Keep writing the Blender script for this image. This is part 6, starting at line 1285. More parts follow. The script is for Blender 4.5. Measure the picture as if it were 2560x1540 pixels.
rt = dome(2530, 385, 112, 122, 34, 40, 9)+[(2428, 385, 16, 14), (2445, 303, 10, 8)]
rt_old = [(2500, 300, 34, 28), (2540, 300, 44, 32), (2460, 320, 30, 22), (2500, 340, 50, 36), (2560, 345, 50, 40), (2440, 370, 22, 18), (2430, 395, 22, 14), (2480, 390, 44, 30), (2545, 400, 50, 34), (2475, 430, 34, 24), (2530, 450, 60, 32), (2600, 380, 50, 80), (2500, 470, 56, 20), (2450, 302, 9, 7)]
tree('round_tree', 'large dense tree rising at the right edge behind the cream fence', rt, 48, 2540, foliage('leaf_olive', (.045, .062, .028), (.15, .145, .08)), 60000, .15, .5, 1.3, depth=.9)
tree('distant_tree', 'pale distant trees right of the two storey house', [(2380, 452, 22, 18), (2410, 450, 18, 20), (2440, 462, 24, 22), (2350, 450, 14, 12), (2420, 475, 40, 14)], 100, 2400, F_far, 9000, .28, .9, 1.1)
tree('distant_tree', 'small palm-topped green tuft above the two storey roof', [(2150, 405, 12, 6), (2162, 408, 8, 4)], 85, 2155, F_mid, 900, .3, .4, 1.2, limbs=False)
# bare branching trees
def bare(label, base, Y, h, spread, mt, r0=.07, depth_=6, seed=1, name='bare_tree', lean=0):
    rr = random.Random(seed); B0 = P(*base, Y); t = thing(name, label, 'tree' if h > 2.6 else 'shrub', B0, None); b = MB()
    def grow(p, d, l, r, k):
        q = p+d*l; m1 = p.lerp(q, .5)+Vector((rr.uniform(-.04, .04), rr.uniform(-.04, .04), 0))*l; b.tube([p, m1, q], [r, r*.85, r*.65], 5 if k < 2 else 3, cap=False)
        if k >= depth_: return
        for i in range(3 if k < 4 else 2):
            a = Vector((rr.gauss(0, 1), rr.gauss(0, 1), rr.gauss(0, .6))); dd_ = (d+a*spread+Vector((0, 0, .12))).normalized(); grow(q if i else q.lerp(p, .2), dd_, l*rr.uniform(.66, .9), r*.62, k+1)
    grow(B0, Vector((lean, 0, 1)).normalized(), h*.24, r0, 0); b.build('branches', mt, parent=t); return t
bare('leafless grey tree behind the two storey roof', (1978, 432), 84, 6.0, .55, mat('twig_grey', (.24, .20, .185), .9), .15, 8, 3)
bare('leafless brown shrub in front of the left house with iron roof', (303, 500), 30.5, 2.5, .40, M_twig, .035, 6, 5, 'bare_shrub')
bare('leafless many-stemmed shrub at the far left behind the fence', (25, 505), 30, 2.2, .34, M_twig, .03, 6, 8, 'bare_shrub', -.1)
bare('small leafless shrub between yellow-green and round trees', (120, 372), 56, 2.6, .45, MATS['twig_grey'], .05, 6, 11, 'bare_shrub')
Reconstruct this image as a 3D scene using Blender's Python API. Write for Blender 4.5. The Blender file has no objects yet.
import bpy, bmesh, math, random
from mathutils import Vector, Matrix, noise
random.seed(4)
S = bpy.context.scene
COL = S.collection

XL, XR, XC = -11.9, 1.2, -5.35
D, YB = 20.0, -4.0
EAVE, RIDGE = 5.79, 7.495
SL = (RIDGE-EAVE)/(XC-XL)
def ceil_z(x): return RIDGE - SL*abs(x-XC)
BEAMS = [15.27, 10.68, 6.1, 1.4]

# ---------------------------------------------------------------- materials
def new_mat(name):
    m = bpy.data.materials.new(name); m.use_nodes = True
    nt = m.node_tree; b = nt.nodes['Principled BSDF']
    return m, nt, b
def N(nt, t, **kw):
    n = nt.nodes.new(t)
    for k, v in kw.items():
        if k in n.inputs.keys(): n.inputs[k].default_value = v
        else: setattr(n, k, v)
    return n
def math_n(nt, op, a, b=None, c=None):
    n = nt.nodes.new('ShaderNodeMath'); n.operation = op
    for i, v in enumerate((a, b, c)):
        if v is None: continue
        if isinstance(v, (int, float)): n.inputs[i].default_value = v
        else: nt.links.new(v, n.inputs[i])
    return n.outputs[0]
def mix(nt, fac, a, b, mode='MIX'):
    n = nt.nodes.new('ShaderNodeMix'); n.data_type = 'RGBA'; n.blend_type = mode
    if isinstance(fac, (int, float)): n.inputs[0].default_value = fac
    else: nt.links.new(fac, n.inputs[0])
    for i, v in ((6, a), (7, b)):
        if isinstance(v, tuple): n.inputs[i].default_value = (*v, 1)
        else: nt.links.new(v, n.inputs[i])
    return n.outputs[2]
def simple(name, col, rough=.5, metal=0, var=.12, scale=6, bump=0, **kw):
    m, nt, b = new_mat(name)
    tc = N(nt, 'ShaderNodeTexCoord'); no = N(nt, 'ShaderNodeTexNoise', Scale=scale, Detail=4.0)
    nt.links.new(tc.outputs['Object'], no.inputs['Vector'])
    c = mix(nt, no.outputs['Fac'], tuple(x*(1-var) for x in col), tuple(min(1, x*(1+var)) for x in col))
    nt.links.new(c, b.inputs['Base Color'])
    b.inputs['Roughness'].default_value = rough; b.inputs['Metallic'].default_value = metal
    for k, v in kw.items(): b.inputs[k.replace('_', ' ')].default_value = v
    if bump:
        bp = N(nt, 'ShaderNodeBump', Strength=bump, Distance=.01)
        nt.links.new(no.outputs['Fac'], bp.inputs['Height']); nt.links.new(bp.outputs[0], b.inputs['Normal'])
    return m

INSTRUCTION
Pull out each record as written and restate it exactly.

COMPLETED EXERCISE
Keep writing the Blender script for this image. This is part 6, starting at line 1285. More parts follow. The script is for Blender 4.5. Measure the picture as if it were 2560x1540 pixels.
rt = dome(2530, 385, 112, 122, 34, 40, 9)+[(2428, 385, 16, 14), (2445, 303, 10, 8)]
rt_old = [(2500, 300, 34, 28), (2540, 300, 44, 32), (2460, 320, 30, 22), (2500, 340, 50, 36), (2560, 345, 50, 40), (2440, 370, 22, 18), (2430, 395, 22, 14), (2480, 390, 44, 30), (2545, 400, 50, 34), (2475, 430, 34, 24), (2530, 450, 60, 32), (2600, 380, 50, 80), (2500, 470, 56, 20), (2450, 302, 9, 7)]
tree('round_tree', 'large dense tree rising at the right edge behind the cream fence', rt, 48, 2540, foliage('leaf_olive', (.045, .062, .028), (.15, .145, .08)), 60000, .15, .5, 1.3, depth=.9)
tree('distant_tree', 'pale distant trees right of the two storey house', [(2380, 452, 22, 18), (2410, 450, 18, 20), (2440, 462, 24, 22), (2350, 450, 14, 12), (2420, 475, 40, 14)], 100, 2400, F_far, 9000, .28, .9, 1.1)
tree('distant_tree', 'small palm-topped green tuft above the two storey roof', [(2150, 405, 12, 6), (2162, 408, 8, 4)], 85, 2155, F_mid, 900, .3, .4, 1.2, limbs=False)
# bare branching trees
def bare(label, base, Y, h, spread, mt, r0=.07, depth_=6, seed=1, name='bare_tree', lean=0):
    rr = random.Random(seed); B0 = P(*base, Y); t = thing(name, label, 'tree' if h > 2.6 else 'shrub', B0, None); b = MB()
    def grow(p, d, l, r, k):
        q = p+d*l; m1 = p.lerp(q, .5)+Vector((rr.uniform(-.04, .04), rr.uniform(-.04, .04), 0))*l; b.tube([p, m1, q], [r, r*.85, r*.65], 5 if k < 2 else 3, cap=False)
        if k >= depth_: return
        for i in range(3 if k < 4 else 2):
            a = Vector((rr.gauss(0, 1), rr.gauss(0, 1), rr.gauss(0, .6))); dd_ = (d+a*spread+Vector((0, 0, .12))).normalized(); grow(q if i else q.lerp(p, .2), dd_, l*rr.uniform(.66, .9), r*.62, k+1)
    grow(B0, Vector((lean, 0, 1)).normalized(), h*.24, r0, 0); b.build('branches', mt, parent=t); return t
bare('leafless grey tree behind the two storey roof', (1978, 432), 84, 6.0, .55, mat('twig_grey', (.24, .20, .185), .9), .15, 8, 3)
bare('leafless brown shrub in front of the left house with iron roof', (303, 500), 30.5, 2.5, .40, M_twig, .035, 6, 5, 'bare_shrub')
bare('leafless many-stemmed shrub at the far left behind the fence', (25, 505), 30, 2.2, .34, M_twig, .03, 6, 8, 'bare_shrub', -.1)
bare('small leafless shrub between yellow-green and round trees', (120, 372), 56, 2.6, .45, MATS['twig_grey'], .05, 6, 11, 'bare_shrub')
Reconstruct this image as a 3D scene using Blender's Python API. Write for Blender 4.5. The Blender file has no objects yet.
import bpy, bmesh, math, random
from mathutils import Vector, Matrix, noise
random.seed(4)
S = bpy.context.scene
COL = S.collection

XL, XR, XC = -11.9, 1.2, -5.35
D, YB = 20.0, -4.0
EAVE, RIDGE = 5.79, 7.495
SL = (RIDGE-EAVE)/(XC-XL)
def ceil_z(x): return RIDGE - SL*abs(x-XC)
BEAMS = [15.27, 10.68, 6.1, 1.4]

# ---------------------------------------------------------------- materials
def new_mat(name):
    m = bpy.data.materials.new(name); m.use_nodes = True
    nt = m.node_tree; b = nt.nodes['Principled BSDF']
    return m, nt, b
def N(nt, t, **kw):
    n = nt.nodes.new(t)
    for k, v in kw.items():
        if k in n.inputs.keys(): n.inputs[k].default_value = v
        else: setattr(n, k, v)
    return n
def math_n(nt, op, a, b=None, c=None):
    n = nt.nodes.new('ShaderNodeMath'); n.operation = op
    for i, v in enumerate((a, b, c)):
        if v is None: continue
        if isinstance(v, (int, float)): n.inputs[i].default_value = v
        else: nt.links.new(v, n.inputs[i])
    return n.outputs[0]
def mix(nt, fac, a, b, mode='MIX'):
    n = nt.nodes.new('ShaderNodeMix'); n.data_type = 'RGBA'; n.blend_type = mode
    if isinstance(fac, (int, float)): n.inputs[0].default_value = fac
    else: nt.links.new(fac, n.inputs[0])
    for i, v in ((6, a), (7, b)):
        if isinstance(v, tuple): n.inputs[i].default_value = (*v, 1)
        else: nt.links.new(v, n.inputs[i])
    return n.outputs[2]
def simple(name, col, rough=.5, metal=0, var=.12, scale=6, bump=0, **kw):
    m, nt, b = new_mat(name)
    tc = N(nt, 'ShaderNodeTexCoord'); no = N(nt, 'ShaderNodeTexNoise', Scale=scale, Detail=4.0)
    nt.links.new(tc.outputs['Object'], no.inputs['Vector'])
    c = mix(nt, no.outputs['Fac'], tuple(x*(1-var) for x in col), tuple(min(1, x*(1+var)) for x in col))
    nt.links.new(c, b.inputs['Base Color'])
    b.inputs['Roughness'].default_value = rough; b.inputs['Metallic'].default_value = metal
    for k, v in kw.items(): b.inputs[k.replace('_', ' ')].default_value = v
    if bump:
        bp = N(nt, 'ShaderNodeBump', Strength=bump, Distance=.01)
        nt.links.new(no.outputs['Fac'], bp.inputs['Height']); nt.links.new(bp.outputs[0], b.inputs['Normal'])
    return m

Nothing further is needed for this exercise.